═══ Source material

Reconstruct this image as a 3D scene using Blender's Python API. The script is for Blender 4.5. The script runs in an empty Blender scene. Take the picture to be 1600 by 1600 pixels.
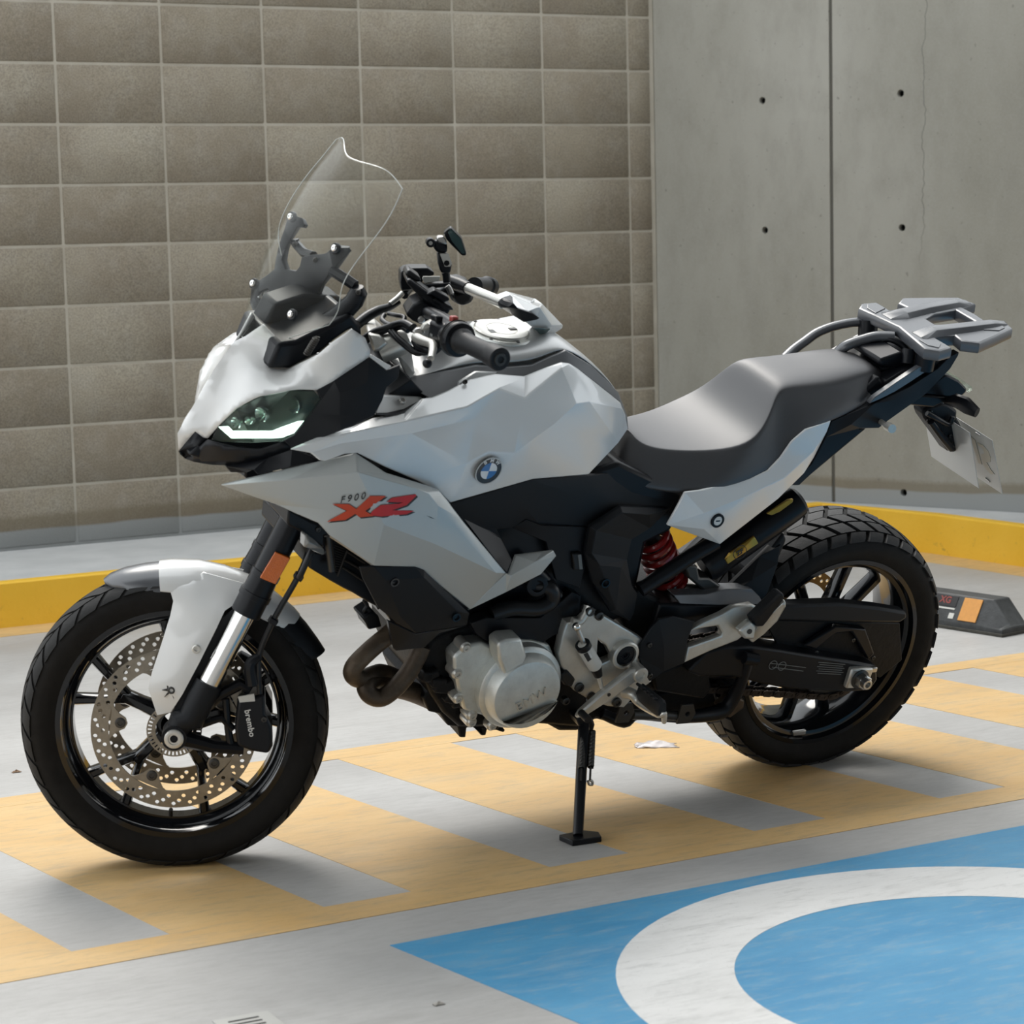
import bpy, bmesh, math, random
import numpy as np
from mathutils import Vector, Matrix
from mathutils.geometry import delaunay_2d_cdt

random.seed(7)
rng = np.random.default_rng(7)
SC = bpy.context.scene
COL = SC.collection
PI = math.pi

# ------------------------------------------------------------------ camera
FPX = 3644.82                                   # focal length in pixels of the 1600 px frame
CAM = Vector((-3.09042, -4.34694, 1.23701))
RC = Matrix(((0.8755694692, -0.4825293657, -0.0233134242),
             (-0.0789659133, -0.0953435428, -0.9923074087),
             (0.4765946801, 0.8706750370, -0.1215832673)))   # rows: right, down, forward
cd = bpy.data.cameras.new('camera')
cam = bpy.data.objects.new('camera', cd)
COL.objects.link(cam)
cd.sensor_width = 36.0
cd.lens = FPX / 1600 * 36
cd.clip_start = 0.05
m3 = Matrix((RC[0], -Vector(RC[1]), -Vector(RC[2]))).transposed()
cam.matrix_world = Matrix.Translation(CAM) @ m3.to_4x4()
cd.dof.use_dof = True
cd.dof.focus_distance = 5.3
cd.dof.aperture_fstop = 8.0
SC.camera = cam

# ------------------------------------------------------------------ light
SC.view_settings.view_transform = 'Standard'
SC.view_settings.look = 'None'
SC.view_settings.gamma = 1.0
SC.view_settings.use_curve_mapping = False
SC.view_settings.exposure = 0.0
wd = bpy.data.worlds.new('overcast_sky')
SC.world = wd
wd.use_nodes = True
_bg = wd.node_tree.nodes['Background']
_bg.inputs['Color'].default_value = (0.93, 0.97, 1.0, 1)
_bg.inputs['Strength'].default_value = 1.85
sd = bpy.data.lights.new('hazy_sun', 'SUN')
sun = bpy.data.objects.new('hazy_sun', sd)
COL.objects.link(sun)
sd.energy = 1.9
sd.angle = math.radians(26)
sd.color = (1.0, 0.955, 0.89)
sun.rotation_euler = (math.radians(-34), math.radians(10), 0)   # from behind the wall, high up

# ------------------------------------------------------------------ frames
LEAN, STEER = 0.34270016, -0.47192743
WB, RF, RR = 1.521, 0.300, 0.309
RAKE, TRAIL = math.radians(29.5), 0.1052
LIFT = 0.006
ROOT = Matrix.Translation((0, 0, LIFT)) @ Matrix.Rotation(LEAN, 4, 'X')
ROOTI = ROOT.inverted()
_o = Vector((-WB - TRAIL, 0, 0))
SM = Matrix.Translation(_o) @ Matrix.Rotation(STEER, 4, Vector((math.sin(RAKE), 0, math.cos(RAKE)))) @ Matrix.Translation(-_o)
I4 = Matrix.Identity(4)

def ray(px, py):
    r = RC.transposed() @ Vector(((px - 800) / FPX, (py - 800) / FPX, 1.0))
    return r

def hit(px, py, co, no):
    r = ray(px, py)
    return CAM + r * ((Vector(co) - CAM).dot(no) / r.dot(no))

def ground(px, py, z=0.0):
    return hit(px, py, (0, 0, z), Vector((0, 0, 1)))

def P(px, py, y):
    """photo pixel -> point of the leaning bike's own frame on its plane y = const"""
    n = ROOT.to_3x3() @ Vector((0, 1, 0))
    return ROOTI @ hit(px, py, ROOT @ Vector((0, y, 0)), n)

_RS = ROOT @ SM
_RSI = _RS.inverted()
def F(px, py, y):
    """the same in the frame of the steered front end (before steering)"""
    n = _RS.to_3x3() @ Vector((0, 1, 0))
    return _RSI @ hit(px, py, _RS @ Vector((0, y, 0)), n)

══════

Copy, from the material, each line that holds the string "pixels".

Solution for this exercise
Reconstruct this image as a 3D scene using Blender's Python API. The script is for Blender 4.5. The script runs in an empty Blender scene. Take the picture to be 1600 by 1600 pixels.
FPX = 3644.82                                   # focal length in pixels of the 1600 px frame